I was groomed to marry from a young age. I was loud and boisterous, I walked fast, I talked fast, I had opinions; I was told over and over and over again-to zip it. Because who would want to bring home a daughter-in-law who was not soft spoken and timid, and shy and mouldable? Despite being an over achiever in my academic career, I was never expected, nor encouraged, to pursue higher education.

It was not that my parents did not consider educating their daughters to be important; they did. But, like many Pakistani parents, they believed every Pakistani girl had a shelf life, so they could not afford to encourage their daughter to pass that shelf life in the pursuit of higher education. Their dream for me always remained the same – a good marriage. And perhaps that was my dream too, for I didn’t know I had the freedom to choose a different dream. Much to their relief and delight, I got married at 21 and moved to California. I was at the precipice of living my ‘happily ever after’.

But then slowly, I changed. No, I think I changed the day I had my own daughter. That was the day I realised she deserved anything and everything the world had to offer. She deserved the best education in the world, she deserved to sing and dance on the top of a mountain and she deserved to frolic in the sun. She deserved to not be beautiful. She deserved to be ordinary or wild or plain or strong. She deserved to be stubborn and opinionated and hold her ground for something she believed in. She deserved to be anything she wanted to be without fear of being rejected for who she was. Because if she became that – if she became her true self – she would be extra ordinary.

Her birth marked my transition from a young sheltered girl to a sometimes-unsure-of-herself woman, and, eventually, to a tigress. Because of her, I was finally coming into my own; learning to be unapologetic for my opinions, intelligence, strength and fierce desire to be independent. I had loved to write for as long as I could remember, but I never fully realised the power my pen wielded until I had begun this journey of self-discovery, choking on my own words thirsting to gush out.

Not too long ago, I started writing for different publications in the US and Pakistan. Soon after, I was approached to write a short novella about romance in the sub-continent; I signed a contract with an e-publishing house. All I had to do was make the decision to take action, and then the universe aligned itself, things started to fall into place for me. My pen became my power; my voice. And… it made me want to fight for my dreams.

A couple of weeks before I turned 32, I watched Malala Yousafzai with teary eyes as she spoke about the power of education on her 17th birthday at the United Nations Youth Assembly. This girl, half my age, from rural Swat – a faraway magical place I had visited many summers in my youth and where I had seen many little girls like Malala, in their blue and white uniforms, marching to school across actual mountains – stood in front of the entire world and declared,

“Even if they put a bullet in my head, I will pursue my education.”

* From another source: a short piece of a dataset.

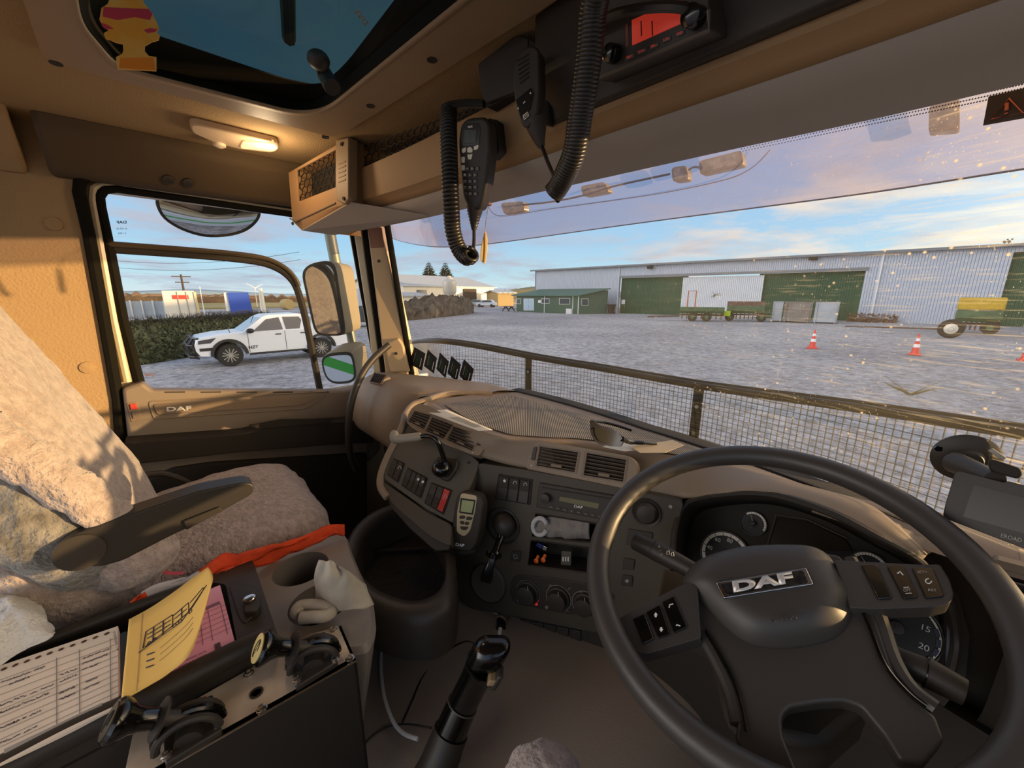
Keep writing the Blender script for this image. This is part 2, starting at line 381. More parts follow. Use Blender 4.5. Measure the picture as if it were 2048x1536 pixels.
# ---- big grey warehouse; the wall runs along the yard and on to the right of the picture
WA, WB = V3(-46, 46.5, 0), V3(-5.4, 50.6, 0); wd = (WB-WA).normalized(); wn = V3(wd.y, -wd.x)
WPL = Pl(WA, wn)
def wcol(base, sc_, st, nm):
    m = mat(nm, base, .5, .15, bump=0); t = m.node_tree; n = t.nodes; l = t.links
    tcn = n.new('ShaderNodeTexCoord'); wv = n.new('ShaderNodeTexWave'); wv.inputs['Scale'].default_value = sc_; wv.bands_direction = 'X'
    l.new(tcn.outputs['Object'], wv.inputs[0]); b = n.new('ShaderNodeBump'); b.inputs['Strength'].default_value = st; b.inputs['Distance'].default_value = .08
    l.new(wv.outputs[0], b.inputs['Height']); l.new(b.outputs[0], n['Principled BSDF'].inputs['Normal']); return m
M_corr = wcol('#c6cedb', 1.6, 1, 'corrugated grey wall'); M_corr2 = wcol('#e6eaee', 1.6, 1, 'corrugated pale door'); M_roof = wcol('#b7bcc0', 1.1, .8, 'corrugated roof')
M_dgreen = wcol('#2f5a42', 1.6, 1, 'corrugated dark green'); M_trimg = mat('grey flashing', '#6f757b', .5)
EAVE = 3.95
ws = thing('warehouse', 'long grey corrugated warehouse with green and white sliding doors', 'building', (WA.x, WA.y, GZ))
def wall_pt(px, z): q = WPL.hit(px, 560); return V3(q.x, q.y, z)
d0 = wall_pt(1240, 0); d1 = wall_pt(1728, 0); d2 = wall_pt(2012, 0); E1 = WA+wd*150
dt_ = WPL.hit(1500, 548).z
out = [WA+V3(0, 0, GZ), d0+V3(0, 0, GZ), d0+V3(0, 0, dt_), d1+V3(0, 0, dt_), d1+V3(0, 0, GZ), d2+V3(0, 0, GZ), d2+V3(0, 0, EAVE-.6), d2+wd*14+V3(0, 0, EAVE-.6), d2+wd*14+V3(0, 0, GZ), E1+V3(0, 0, GZ), E1+V3(0, 0, EAVE), WA+V3(0, 0, EAVE)]
MB().prism(out, -wn*.25).build('wall_panel', M_corr, ws, smooth=False)
MB().prism([WA+V3(0, 0, GZ), WA+V3(0, 0, EAVE), WA-wn*28+V3(0, 0, EAVE), WA-wn*28+V3(0, 0, GZ)], wd*.25).build('side_wall', M_corr, ws, smooth=False)
rf = MB(); a, b = WA+wn*.5-wd*.6, E1+wn*.5
rf.prism([a+V3(0, 0, EAVE+.02), a-wn*14+V3(0, 0, EAVE+.72), a-wn*29+V3(0, 0, EAVE), a-wn*29+V3(0, 0, EAVE-.12), a-wn*14+V3(0, 0, EAVE+.6), a+V3(0, 0, EAVE-.1)], b-a).build('roof', M_roof, ws, smooth=False)
MB().box(((a+b)/2+V3(0, 0, EAVE-.08)), ((b-a).length, .18, .22), Matrix.Rotation(math.atan2(wd.y, wd.x), 3, 'Z')).build('gutter', M_trimg, ws, smooth=False)
def wpanel(p0, p1, z0, z1, off, m, name, th=.12): return MB().prism([p0+V3(0, 0, z0)+wn*off, p1+V3(0, 0, z0)+wn*off, p1+V3(0, 0, z1)+wn*off, p0+V3(0, 0, z1)+wn*off], -wn*th).build(name, m, ws, smooth=False)
g1 = wall_pt(1365, 0); g2 = wall_pt(1527, 0)
wpanel(d0, g1+wd*.5, GZ, dt_, -.5, M_dgreen, 'green_door'); wpanel(g2-wd*.5, d1, GZ, dt_, -.5, M_dgreen, 'green_door')
wpanel(g1, g2, GZ+.1, dt_-.15, -.2, M_corr2, 'sliding_door'); wpanel(d2, d2+wd*14, GZ, EAVE-.6, -.5, M_dgreen, 'green_door')
wpanel(d0-wd*.2, d1+wd*.2, dt_, dt_+.28, .12, M_trimg, 'door_rail')
for px in (1238, 1757): q = wall_pt(px, 0)+wn*.1; MB().cyl(q+V3(0, 0, GZ), q+V3(0, 0, EAVE), .09, n=8).build('downpipe', M_corr2, ws)
for px, py in ((1302, 535), (1627, 517)):
    q = WPL.hit(px, py)+wn*.35; o = MB().box(q, (.7, .3, .35)).build('floodlight', M_blk2, ws, bev=.05); MB().cyl(q, q-wn*.35, .05, n=6).build('bracket', M_blk2, o)
q = WPL.hit(1244, 604)+wn*.06; MB().box(q-wn*.45, (.55, .05, .6)).build('notice', M_wht, ws)
# ---- green office lean-to
oa, ob, oc = G(1033, 623), G(1158, 628.5), G(1194, 628); od = oa+(oc-ob)
hz = P(1158, 592, D=math.hypot(ob.x, ob.y)).z; M_og = wcol('#4c6b58', 5, .6, 'green weatherboard'); M_or = wcol('#4f7566', 2, .8, 'green roof')
of = thing('office', 'small green lean-to office against the warehouse end', 'building', tuple((oa+ob)/2))
for q in (oa, ob, oc, od): q.z = GZ
bk = (oc-ob).normalized(); al = (ob-oa).normalized(); oc2 = oc+bk*1.5; od2 = od+bk*1.5; up1 = V3(0, 0, hz-GZ); up2 = up1+V3(0, 0, .75)
MB().add([oa, ob, oc2, od2, oa+up1, ob+up1, oc2+up2, od2+up2], [(0, 1, 5, 4), (1, 2, 6, 5), (2, 3, 7, 6), (3, 0, 4, 7), (4, 5, 6, 7)]).build('wall_panel', M_og, of, smooth=False)
e1 = -al*.5-bk*.5; e2 = al*.4-bk*.5
MB().prism([oa+up1+e1, ob+up1+e2, oc2+up2+al*.4+V3(0, 0, .15), od2+up2-al*.5+V3(0, 0, .15)], V3(0, 0, .12)).build('roof', M_or, of, smooth=False)
OPL = Pl(oa, al.cross(V3(0, 0, 1)), .03); OPR = Pl(ob, bk.cross(V3(0, 0, 1)), .03)
M_gls = mat('dark window glass', '#3b4a55', .12, spec=.8); M_gls2 = mat('curtained window', '#a9c0d2', .4)
def win(name, q, pl, m, par, fm=M_wht, th=.06):
    o = MB().prism([pl.hit(*a) for a in ((q[0]-.8, q[1]-.8), (q[2]+.8, q[1]-.8), (q[2]+.8, q[3]+.8), (q[0]-.8, q[3]+.8))], -pl.n*th).build(name, fm, par, smooth=False)
    p2 = pl.off(.02); MB().prism([p2.hit(*a) for a in ((q[0], q[1]), (q[2], q[1]), (q[2], q[3]), (q[0], q[3]))], -pl.n*.03).build('pane', m, o, smooth=False)
win('glass_door', (1048, 598, 1057.5, 620), OPL, M_gls2, of); win('glass_door', (1058.5, 598, 1067, 620), OPL, M_gls2, of)
win('window', (1031+2, 598, 1041, 607), OPL, M_gls, of); win('window', (1083, 598, 1098, 606), OPL, M_gls, of); win('window', (1119, 597, 1139, 608), OPL, M_gls, of)
win('window', (1164, 598, 1176, 610), OPR, M_gls, of); win('notice', (1077, 601, 1081, 605), OPL, M_wht, of)
for px in (1089, 1146, 1157): q = OPL.hit(px, 600); q.z = GZ; MB().cyl(q, q+V3(0, 0, hz-GZ), .06, n=6).build('downpipe', M_wht, of)
q = OPL.off(.3).hit(1138, 622); MB().box((q.x, q.y, GZ+.35), (.8, .35, .7), Matrix.Rotation(.5, 3, 'Z')).build('heat_pump', M_wht, of, bev=.03)
# ---- wheelie bin, picnic table
b_ = G(1222, 628); wb = thing('rubbish_bin', 'dark wheelie bin standing against the warehouse wall near the green door', 'bin', tuple(b_))
MB().add([b_+V3(*p) for p in ((-.3, -.3, .08), (.3, -.3, .08), (.3, .3, .08), (-.3, .3, .08), (-.38, -.4, 1.2), (.38, -.4, 1.2), (.38, .4, 1.2), (-.38, .4, 1.2))], [(0, 1, 5, 4), (1, 2, 6, 5), (2, 3, 7, 6), (3, 0, 4, 7), (4, 5, 6, 7), (0, 1, 2, 3)]).build('body', M_blk2, wb)
MB().box(b_+V3(0, 0, 1.24), (.84, .9, .08)).build('lid', M_blk2, wb, bev=.02)
for s in (-.3, .3): MB().cyl(b_+V3(s, .3, .13), b_+V3(s+.06, .3, .13), .13).build('wheel', M_blk2, wb)
b_ = G(1017, 622.5); pt = thing('picnic_table', 'dark picnic table in front of the green office', 'table', tuple(b_))
M_wd = mat('weathered wood', '#4b443c', .9, var=.5)
MB().box(b_+V3(0, 0, .74), (1.8, .8, .06)).build('table_top', M_wd, pt)
for s in (-.75, .75): MB().box(b_+V3(0, s, .44), (1.8, .28, .05)).build('bench', M_wd, pt)
for s in (-.7, .7): MB().add(*[[b_+V3(s, -.75, 0), b_+V3(s, -.2, .74), b_+V3(s, .2, .74), b_+V3(s, .75, 0), b_+V3(s, .6, 0), b_+V3(s, 0, .6), b_+V3(s, -.6, 0)], [(0, 1, 2, 3, 4, 5, 6)]]).build('trestle', M_wd, pt, solid=.06)
# ---- white farm shed far left of the warehouse
def shedbox(name, label, cat_, px0, px1, D0, D1, dep, zw, zr, mw, mr, ext=None):
    a = P(px0, 600, D=D0); b = P(px1, 600, D=D1); a.z = b.z = GZ; u = (b-a).normalized(); k = V3(-u.y, u.x)
    if k.dot(a) < 0: k = -k
    r = thing(name, label, cat_, tuple((a+b)/2)); zz = V3(0, 0, 1)
    c, d = b+k*dep, a+k*dep
    g0, g1 = (a+d)/2, (b+c)/2
    MB().add([a, b, c, d, a+zz*zw, b+zz*zw, c+zz*zw, d+zz*zw, g0+zz*zr, g1+zz*zr], [(0, 1, 5, 4), (1, 2, 6, 9, 5), (2, 3, 7, 6), (3, 0, 4, 8, 7)]).build('wall_panel', mw, r, smooth=False)
    o1 = -u*.6; o2 = u*.6
    MB().prism([a+zz*(zw-.1)-k*.6+o1, g0+zz*(zr+.1)+o1, d+zz*(zw-.1)+k*.6+o1, d+zz*(zw-.3)+k*.6+o1, g0+zz*(zr-.1)+o1, a+zz*(zw-.3)-k*.6+o1], (b-a)+u*1.2).build('roof', mr, r, smooth=False)
    return r, a, b, u, k
M_wwall = wcol('#e3dccb', 1.2, .5, 'cream corrugated wall')
r, a, b, u, k = shedbox('farm_shed', 'white gabled farm shed with open brown bay behind the dirt heap', 'building', 808, 988, 84, 104, 22, 4.6, 7.2, M_wwall, M_roof)
q = a.lerp(b, .60); MB().prism([q-k*.1, q+u*4.5-k*.1, q+u*4.5-k*.1+V3(0, 0, 4), q-k*.1+V3(0, 0, 4)], -k*.15).build('open_bay', mat('dark bay', '#3c2f27', .9), r, smooth=False)
q = a.lerp(b, .12); MB().prism([q-k*.1+V3(0, 0, 2), q+u*2.5-k*.1+V3(0, 0, 2), q+u*2.5-k*.1+V3(0, 0, 3.6), q-k*.1+V3(0, 0, 3.6)], -k*.1).build('window', M_gls, r, smooth=False)
M_tank = mat('galvanised silo', '#cfc8b8', .4, .3)
q = P(900, 600, D=82); q.z = GZ; si = thing('silo', 'cream conical topped silo on legs before the white shed', 'silo', tuple(q))
MB().lathe(q, (0, 0, 1), [(.2, 1.4), (1.3, 3), (1.4, 3.2), (1.4, 5.2), (.35, 6.1), (.3, 6.3)], 20).build('hopper', M_tank, si)
for i in range(4): p = q+V3(1.2*math.cos(i*1.57+.7), 1.2*math.sin(i*1.57+.7)); MB().cyl(p, p+V3(0, 0, 3.4), .07, n=6).build('leg', M_tank, si)
r, a, b, u, k = shedbox('portable_shed', 'low cream shed with a flat pale roof in front of the farm shed', 'building', 806, 852, 66, 72, 4, 2.6, 2.9, M_wwall, M_roof)
shedbox('garden_shed', 'tan timber shed between the farm shed and the green office', 'building', 996, 1027, 92, 94, 6, 3.2, 3.6, mat('tan boards', '#b39a68', .8), M_roof)
def car(px, D, m, label, s=1, rz=0):
    q = P(px, 600, D=D); q.z = GZ; r = thing('parked_car', label, 'car', tuple(q)); R = Matrix.Rotation(rz, 4, 'Z')
    pr_ = [(-2.1, .35), (-2.15, .8), (-1.9, .95), (-1.1, 1.0), (-.5, 1.5), (1.2, 1.55), (1.75, 1.0), (2.1, .95), (2.15, .4)]
    def T(x, y, z_): return q+(R @ Vector((x*s, y*s, z_*s)))
    MB().prism([T(x, -.85, z_) for x, z_ in pr_], T(0, 1.7, 0)-T(0, 0, 0)).build('body', m, r, bev=.06)
    for sy in (-.87, .87):
        MB().prism([T(x, sy, z_) for x, z_ in ((-1, 1.02), (-.5, 1.42), (1.1, 1.45), (1.5, 1.05))], T(0, .02, 0)-T(0, 0, 0)).build('side_window', M_gls, r, smooth=False)
        for x in (-1.35, 1.35): MB().cyl(T(x, sy*.85, .33), T(x, sy*1.03, .33), .33*s, n=16).build('wheel', M_blk2, r)
car(952, 88, mat('silver car paint', '#b4b8bd', .3), 'silver hatchback parked by the farm shed', 1, .6)
car(973, 84, mat('white car paint', '#dfe2e6', .3), 'white car parked right of the silver hatchback', 1, .6)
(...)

But, I realised, I had never been stopped by bullets or force or fear… I had simply been stopped by expectations and traditions, duties and obligations… and guilt.

That was it. That was the day I threw out the last remnants of fear and doubt; it was time to pursue all of my dreams. Dreams I did not know I was allowed to dream in my yesteryears – dreams I wanted my daughter to know she could dream.

So here I am, back in college, for my sake, and the sake of the song my daughter will one day sing on top of a mountain.